• _Instruction_
Repeat only the lines from the one containing "Model this scene" through the one containing "from mathutils import Vector, Matrix", exactly as written, both ends included.

• _Data for this task_
-- Begin --

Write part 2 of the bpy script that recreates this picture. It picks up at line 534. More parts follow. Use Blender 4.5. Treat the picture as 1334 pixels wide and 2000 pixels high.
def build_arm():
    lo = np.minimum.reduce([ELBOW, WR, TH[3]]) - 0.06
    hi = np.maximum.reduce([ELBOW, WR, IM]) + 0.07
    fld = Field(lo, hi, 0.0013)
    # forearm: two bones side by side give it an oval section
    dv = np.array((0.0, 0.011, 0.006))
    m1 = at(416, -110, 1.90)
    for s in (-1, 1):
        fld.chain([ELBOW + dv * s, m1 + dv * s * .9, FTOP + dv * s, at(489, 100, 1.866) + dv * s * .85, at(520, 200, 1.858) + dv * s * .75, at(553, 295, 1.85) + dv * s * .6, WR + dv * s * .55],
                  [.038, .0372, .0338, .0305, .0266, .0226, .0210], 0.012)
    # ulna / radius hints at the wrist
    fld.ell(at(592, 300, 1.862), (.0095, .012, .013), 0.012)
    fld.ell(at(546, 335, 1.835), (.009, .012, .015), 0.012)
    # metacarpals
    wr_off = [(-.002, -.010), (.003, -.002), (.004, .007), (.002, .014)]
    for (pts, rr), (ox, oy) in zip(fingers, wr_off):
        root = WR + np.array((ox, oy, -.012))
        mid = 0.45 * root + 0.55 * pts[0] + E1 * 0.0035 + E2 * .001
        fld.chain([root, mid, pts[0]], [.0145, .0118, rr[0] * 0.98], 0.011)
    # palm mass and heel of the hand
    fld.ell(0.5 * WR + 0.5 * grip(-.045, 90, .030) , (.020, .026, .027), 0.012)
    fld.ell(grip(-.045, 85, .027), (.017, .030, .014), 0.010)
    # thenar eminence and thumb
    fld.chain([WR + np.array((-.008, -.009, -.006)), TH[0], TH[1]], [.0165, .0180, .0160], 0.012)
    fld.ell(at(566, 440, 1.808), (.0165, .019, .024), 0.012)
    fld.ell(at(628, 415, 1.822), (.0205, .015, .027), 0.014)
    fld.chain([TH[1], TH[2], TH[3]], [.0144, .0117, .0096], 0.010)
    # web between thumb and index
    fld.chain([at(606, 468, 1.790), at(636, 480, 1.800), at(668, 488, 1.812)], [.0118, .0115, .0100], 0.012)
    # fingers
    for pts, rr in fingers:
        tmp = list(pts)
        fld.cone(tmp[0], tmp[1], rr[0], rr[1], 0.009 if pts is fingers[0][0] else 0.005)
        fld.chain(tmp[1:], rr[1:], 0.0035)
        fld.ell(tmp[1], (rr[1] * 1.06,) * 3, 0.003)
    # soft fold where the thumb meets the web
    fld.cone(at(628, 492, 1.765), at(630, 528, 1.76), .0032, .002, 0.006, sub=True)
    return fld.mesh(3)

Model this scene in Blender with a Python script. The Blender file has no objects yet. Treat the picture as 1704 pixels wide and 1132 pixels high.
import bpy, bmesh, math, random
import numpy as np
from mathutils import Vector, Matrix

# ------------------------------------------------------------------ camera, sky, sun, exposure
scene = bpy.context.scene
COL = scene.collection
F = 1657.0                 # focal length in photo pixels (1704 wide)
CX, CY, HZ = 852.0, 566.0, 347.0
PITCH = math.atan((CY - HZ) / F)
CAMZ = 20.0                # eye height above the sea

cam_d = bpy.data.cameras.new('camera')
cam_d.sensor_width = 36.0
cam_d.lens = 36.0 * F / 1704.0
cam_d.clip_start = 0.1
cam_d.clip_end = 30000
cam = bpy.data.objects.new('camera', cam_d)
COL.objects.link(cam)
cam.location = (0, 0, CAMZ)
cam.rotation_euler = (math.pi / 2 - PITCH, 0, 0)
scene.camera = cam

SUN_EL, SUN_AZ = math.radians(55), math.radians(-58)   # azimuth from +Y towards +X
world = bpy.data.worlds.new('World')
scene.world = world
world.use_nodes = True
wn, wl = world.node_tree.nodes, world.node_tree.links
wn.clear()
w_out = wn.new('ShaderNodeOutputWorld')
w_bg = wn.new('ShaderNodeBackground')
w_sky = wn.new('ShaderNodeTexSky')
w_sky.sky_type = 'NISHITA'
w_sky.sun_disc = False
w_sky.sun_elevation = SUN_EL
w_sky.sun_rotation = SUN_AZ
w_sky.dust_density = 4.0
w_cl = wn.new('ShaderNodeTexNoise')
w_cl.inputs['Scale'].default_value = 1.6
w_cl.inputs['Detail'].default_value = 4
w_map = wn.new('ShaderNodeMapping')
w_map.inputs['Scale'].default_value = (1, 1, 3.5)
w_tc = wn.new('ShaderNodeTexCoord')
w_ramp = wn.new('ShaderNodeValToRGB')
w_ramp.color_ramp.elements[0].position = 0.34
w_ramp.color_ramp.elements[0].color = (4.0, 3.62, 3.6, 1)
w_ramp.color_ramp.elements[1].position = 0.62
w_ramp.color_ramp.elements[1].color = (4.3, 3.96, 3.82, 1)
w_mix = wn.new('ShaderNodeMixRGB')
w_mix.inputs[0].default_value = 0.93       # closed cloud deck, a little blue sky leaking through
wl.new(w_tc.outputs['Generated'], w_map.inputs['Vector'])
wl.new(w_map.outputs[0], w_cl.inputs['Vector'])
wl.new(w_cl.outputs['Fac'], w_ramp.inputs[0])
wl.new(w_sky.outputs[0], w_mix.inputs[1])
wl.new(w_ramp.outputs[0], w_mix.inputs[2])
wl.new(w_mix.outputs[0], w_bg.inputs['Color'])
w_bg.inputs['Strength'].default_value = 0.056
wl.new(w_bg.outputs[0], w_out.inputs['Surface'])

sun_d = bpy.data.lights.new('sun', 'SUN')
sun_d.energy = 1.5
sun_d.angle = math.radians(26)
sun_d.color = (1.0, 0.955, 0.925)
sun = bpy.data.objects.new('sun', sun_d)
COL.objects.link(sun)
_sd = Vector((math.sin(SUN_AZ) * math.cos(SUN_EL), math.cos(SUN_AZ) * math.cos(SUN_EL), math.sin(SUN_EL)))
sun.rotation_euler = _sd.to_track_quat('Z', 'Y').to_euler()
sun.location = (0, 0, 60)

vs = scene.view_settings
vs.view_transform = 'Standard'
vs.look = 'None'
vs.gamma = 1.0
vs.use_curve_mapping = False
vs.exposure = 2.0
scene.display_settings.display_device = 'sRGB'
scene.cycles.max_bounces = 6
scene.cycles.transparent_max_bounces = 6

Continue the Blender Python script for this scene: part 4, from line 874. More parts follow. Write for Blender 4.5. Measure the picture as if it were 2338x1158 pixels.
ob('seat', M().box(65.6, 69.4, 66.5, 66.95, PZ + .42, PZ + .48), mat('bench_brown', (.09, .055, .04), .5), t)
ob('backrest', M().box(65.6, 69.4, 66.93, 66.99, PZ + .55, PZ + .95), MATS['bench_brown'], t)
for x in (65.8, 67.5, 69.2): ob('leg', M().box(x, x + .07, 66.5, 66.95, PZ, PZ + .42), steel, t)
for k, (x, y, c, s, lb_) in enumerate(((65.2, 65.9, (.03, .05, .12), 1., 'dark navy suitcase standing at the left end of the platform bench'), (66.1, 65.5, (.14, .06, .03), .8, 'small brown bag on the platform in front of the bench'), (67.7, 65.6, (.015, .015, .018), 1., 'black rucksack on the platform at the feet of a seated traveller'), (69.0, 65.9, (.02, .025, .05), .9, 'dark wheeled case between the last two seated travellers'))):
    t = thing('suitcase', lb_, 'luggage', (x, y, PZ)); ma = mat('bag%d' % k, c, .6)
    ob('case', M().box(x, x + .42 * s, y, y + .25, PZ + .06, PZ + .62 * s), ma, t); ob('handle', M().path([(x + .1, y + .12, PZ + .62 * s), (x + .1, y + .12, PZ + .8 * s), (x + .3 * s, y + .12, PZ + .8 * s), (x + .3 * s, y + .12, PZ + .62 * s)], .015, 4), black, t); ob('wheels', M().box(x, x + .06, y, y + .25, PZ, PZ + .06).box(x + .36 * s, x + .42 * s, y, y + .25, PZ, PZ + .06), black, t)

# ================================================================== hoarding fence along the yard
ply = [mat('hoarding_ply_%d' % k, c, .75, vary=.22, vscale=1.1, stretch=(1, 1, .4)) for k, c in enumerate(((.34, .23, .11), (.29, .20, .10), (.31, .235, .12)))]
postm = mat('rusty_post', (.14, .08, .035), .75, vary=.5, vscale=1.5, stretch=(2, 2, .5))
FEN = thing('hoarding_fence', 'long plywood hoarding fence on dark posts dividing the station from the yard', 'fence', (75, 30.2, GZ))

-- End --

• _Task output_
Model this scene in Blender with a Python script. The Blender file has no objects yet. Treat the picture as 1704 pixels wide and 1132 pixels high.
import bpy, bmesh, math, random
import numpy as np
from mathutils import Vector, Matrix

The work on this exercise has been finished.